Taking a lot of things borrowed from 2001, it doesn't even come close to have such a deep an interesting meaning.
Terrence Malick's The Tree of Life is an attempt to inject some cosmic wonder into the most mundane American story.
In the 1950s, two parents bring up three boys in an American white middle-class, small-town existence. The mother (Jessica Chastain) radiates love and warmth, while the father (Brad Pitt) feels the obligation to be cold and distant in order to prepare his sons for the cruel world that awaits them. As we are informed at the beginning of the film, sometime during this mid-century upbringing, one of the boys would eventually die. We are also shown flashfowards to the present day, when the eldest son Jack, now a successful architect working in New York City, reflects on the death of his brother decades ago.
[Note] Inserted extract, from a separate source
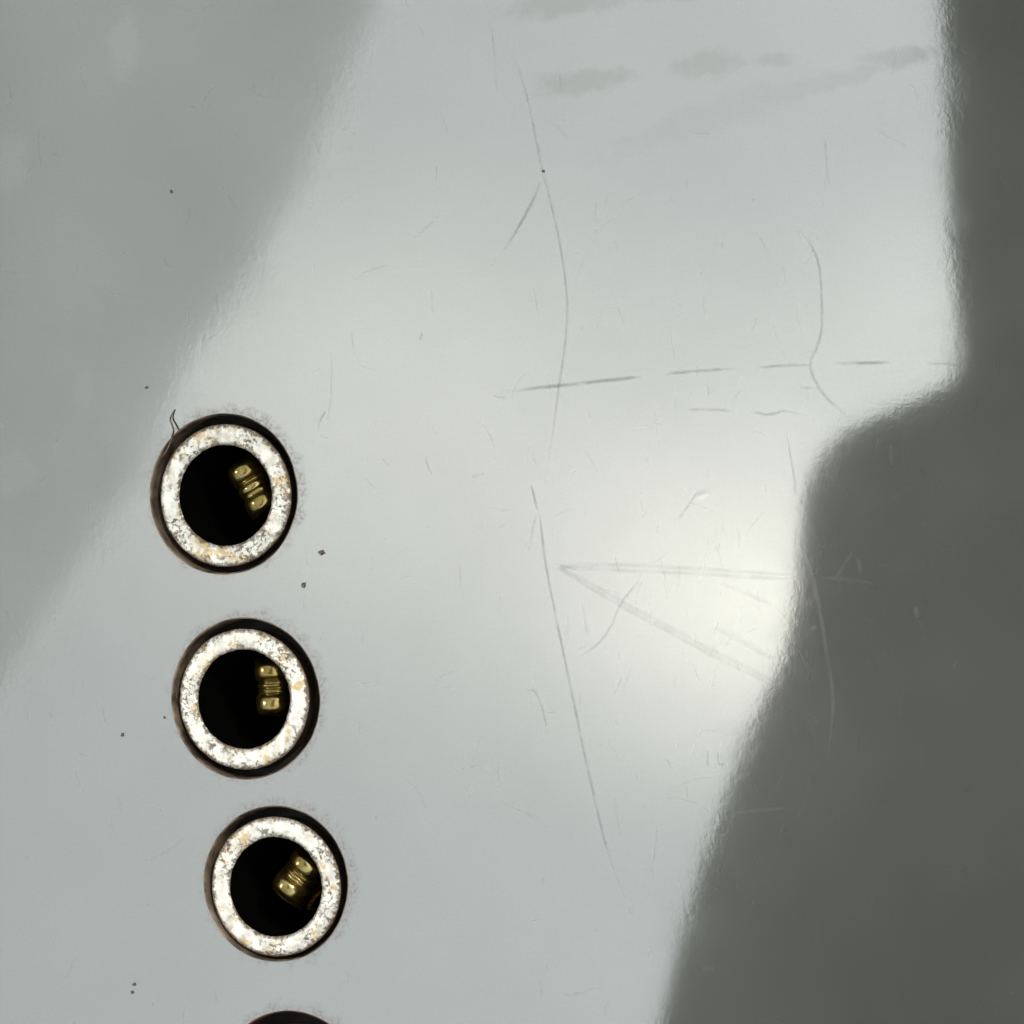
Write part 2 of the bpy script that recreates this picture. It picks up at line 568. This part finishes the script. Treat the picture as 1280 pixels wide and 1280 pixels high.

There is very little conventional spoken dialogue in this family drama. The story is told through voiceovers on top of a rich series of images, these monologues representing the inner thoughts, doubts and fears of the characters.
But Malick adds something on top of this, one of the most controversial turns in Hollywood filmmaking in recent years. Early on we are treated to a depiction of the creation of the universe and of life on Earth, from the initial clouds of gas right after the Big Bang to small nebulae, then big galaxies like our own Milky Way, the Earth as an inchoate ball of lava, life arising in tidepools, and then into the era of the dinosaurs. These special effects were created by Douglas Trumbull, best known for the cosmic visuals of 2001: A Space Odyssey. The titles of the film quote from the Book of Job: "Where were you when I laid the foundation of the earth, when the morning stars sang together?"
I get what Malick is trying to do here, that is, to show that the trials and tribulations of an individual human life are part of some vast unknown plan. Nonetheless, while I can understand this on an intellectual level, the film does not seem to reconcile the two layers into a single coherent plot. The film is indeed a visual feast on a first viewing (a high-definition release watched on a projector is nearly as stunning as 2001), but the The Tree of Life is much harder to sit through on a repeat viewing when one knows that it doesn't quite hang together. Furthermore, as thought-provoking as the story of the boys' 1950s upbringing is, the last part with its scenes of petty delinquency goes on forever and should have been cut. Finally, the ending which I won't spoil here is a total trope, not at all a fresh take on the meaning of life.
At a time when Hollywood is widely regarded as stagnant, I can appreciate a director like Malick who seeks to do something unexpected, but I find The Tree of Life to be rather a noble failure.